APA strongly opposes HR. 2372 and S. 1028 and continues to work with other interest groups to oppose this legislation. Groups that oppose the plan include the National Governors Association, the National Association of Counties, the National League of Cities, the U.S. Conference of Mayors, the National Conference of State Legislatures, the attorney generals of 37 states and environmental groups. APA will continue to work with these groups to point out the many flaws in the legislation and to prevent its passage in the next session of Congress. APA also opposes HR. 1691 because it is an unnecessary and inappropriate federal restriction of state and local authority as it provides preferential treatment to religious institutions in the application of land-use, zoning, public safety and civil rights codes. The following are available at your request: (1) a copy of APA’s Position Statement on HR. 1691 (2) a listing of how Representatives voted on RLPA and previous takings bills in the 105th Congress (3) Sample letters to Senators urging them to oppose S.1028 and HR. 1691 and (4) APA’s Takings Policy Guide.

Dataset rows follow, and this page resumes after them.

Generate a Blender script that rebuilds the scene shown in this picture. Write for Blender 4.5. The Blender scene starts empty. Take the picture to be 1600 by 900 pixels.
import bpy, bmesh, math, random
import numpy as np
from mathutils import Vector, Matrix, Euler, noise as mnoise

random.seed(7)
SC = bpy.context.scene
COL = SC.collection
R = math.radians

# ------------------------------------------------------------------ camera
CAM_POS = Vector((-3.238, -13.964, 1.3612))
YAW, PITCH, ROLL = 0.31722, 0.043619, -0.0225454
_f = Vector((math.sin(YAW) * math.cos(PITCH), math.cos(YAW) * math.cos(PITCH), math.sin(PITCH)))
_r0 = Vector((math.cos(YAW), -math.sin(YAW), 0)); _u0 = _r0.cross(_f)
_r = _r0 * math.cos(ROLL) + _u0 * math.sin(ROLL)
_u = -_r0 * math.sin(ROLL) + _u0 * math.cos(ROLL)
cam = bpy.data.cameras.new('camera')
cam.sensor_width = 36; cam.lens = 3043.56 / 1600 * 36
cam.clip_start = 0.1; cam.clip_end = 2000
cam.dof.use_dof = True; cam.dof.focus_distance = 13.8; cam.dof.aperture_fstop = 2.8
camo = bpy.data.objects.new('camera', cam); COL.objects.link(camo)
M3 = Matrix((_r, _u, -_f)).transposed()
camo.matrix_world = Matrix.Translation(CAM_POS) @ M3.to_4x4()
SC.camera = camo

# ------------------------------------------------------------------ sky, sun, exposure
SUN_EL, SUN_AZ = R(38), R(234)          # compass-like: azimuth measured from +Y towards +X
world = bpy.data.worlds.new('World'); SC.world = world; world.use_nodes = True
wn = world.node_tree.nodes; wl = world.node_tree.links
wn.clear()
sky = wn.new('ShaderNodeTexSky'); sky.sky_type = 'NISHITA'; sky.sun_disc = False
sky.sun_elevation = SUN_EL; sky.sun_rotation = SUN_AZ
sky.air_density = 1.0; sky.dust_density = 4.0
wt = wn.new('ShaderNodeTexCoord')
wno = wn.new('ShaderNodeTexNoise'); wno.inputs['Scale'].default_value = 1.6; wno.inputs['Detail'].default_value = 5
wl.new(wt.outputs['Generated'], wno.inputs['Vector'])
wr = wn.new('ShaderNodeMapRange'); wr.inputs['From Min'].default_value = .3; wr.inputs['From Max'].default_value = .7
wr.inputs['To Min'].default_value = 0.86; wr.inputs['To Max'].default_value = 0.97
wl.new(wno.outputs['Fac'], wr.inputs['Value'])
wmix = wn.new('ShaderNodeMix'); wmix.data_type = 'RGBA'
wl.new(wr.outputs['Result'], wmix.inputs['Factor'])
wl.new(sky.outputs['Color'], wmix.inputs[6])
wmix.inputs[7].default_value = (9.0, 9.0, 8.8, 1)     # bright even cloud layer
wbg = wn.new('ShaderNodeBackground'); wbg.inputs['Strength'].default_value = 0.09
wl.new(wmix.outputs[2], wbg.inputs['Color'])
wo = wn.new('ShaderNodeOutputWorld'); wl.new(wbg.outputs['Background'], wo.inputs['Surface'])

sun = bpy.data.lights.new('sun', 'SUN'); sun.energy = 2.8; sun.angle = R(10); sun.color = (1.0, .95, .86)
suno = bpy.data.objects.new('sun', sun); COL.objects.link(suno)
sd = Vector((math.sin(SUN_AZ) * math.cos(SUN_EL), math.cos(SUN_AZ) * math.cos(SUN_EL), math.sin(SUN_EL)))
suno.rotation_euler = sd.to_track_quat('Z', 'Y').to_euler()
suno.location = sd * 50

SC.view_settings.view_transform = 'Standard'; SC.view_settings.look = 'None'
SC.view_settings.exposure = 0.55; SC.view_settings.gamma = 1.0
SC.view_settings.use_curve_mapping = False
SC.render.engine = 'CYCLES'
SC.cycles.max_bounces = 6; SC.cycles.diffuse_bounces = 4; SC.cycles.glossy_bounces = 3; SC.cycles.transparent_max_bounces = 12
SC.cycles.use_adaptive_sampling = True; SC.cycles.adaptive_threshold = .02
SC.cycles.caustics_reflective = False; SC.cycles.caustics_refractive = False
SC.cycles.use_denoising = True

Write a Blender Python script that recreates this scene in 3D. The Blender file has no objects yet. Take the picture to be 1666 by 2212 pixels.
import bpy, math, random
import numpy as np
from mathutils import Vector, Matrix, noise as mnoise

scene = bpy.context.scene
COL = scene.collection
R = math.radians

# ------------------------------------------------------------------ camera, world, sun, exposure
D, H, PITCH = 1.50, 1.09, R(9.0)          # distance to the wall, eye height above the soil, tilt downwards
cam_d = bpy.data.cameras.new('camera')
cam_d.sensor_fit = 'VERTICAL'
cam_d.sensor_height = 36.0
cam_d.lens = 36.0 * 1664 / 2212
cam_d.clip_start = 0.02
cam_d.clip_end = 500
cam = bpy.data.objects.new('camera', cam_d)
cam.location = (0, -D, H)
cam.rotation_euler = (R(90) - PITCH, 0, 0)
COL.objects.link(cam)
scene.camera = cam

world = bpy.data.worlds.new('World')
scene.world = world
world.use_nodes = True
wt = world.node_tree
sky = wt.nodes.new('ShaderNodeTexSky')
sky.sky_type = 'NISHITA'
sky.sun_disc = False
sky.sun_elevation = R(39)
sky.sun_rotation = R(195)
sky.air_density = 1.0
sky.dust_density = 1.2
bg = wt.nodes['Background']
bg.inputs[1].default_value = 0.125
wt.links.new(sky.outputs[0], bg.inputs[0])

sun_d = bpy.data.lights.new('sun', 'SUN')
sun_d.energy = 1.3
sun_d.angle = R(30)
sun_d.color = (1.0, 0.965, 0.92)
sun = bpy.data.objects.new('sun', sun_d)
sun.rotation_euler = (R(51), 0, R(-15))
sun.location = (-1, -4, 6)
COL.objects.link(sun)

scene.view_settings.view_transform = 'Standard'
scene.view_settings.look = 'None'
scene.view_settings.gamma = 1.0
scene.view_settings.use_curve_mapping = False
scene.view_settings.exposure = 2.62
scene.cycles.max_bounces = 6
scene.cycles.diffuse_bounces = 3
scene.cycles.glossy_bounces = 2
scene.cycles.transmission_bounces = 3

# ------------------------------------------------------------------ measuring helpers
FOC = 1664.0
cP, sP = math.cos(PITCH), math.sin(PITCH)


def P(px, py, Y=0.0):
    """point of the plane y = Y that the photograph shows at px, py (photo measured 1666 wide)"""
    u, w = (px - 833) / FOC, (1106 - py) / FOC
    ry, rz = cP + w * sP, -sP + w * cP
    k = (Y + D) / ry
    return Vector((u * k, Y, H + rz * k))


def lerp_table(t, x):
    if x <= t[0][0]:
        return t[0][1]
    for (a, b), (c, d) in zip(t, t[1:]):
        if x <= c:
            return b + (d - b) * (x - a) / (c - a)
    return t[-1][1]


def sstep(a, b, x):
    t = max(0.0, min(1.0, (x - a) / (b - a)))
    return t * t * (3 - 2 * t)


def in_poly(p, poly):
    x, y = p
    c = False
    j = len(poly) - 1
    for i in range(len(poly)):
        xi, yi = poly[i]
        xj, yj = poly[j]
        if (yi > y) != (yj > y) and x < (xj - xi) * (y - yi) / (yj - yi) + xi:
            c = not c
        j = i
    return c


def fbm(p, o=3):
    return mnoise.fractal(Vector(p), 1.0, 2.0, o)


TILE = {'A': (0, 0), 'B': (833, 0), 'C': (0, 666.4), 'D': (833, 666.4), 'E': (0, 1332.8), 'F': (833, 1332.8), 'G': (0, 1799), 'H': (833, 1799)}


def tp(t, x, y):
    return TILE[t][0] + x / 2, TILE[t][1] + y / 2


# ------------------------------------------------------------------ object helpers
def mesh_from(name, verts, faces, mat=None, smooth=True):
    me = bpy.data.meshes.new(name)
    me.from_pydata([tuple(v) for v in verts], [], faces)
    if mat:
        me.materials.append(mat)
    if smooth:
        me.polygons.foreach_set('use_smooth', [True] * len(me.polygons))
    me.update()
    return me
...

The fundamental flaws in the bills include:

  • The bills intervene in matters long handled, and best addressed, by local governments and the legislatures that define their powers.
  • The bills give developers and other claimants a huge new club to wield in their dealings with local officials, the threat of a premature and expensive federal lawsuit. Faced with the prospect of high court costs, local officials will be pressured to approve projects despite the risks posed to neighbors and the community.
  • The bills allow claimants to sue in federal court upon the rejection of a single land use proposal, no matter how extreme or harmful to the community, even when local officials would approve a less extensive proposal consistent with the public good.
  • The bills allow claimants to sidestep local procedures and go directly to federal court simply by claiming that an appeal or variance would be "reasonably unlikely" to succeed. To decide whether the claimant is unlikely to succeed, the federal court would need to decide the land use dispute itself and thus would be drawn into the dispute far earlier in the process at the expense of local decision making.